At the conclusion of the tour the “Tourists” are ushered into the cellar where they are given two .330L samples of beer of their choosing. Thanks to  an extra token from the navigator  I tried three of their beers the Dunkel, Export, and Zwickel, an unfiltered cellar beer that was surprisingly good. Following the beer tasting we made our way to the gift shop where a variety of trinkets and all of their beers are available for purchase. Additionally, depending on your tour ticket the gift shop provides complimentary beer mugs for every member of the tour. For approximately 10 euro tour participants receive a guided tour, two beer samples, and a complimentary mug.

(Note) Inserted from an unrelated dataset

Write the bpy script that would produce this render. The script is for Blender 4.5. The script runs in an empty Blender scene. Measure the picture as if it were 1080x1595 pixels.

Furthermore I purchase eight of their half liter bottles racking up a whopping 15 euro bill. The tour and the beer purchase combined were significantly less than the cost of our lunch! A bargain for an afternoon beer adventure.

While many, including myself, complain about the lack of German beer variety compared to the craft beer revolution in the States there is no substitute for the rich history that is German beer. If not for these early pioneers we wouldn’t have the privilege of enjoying the wide variety of beer available in the world today.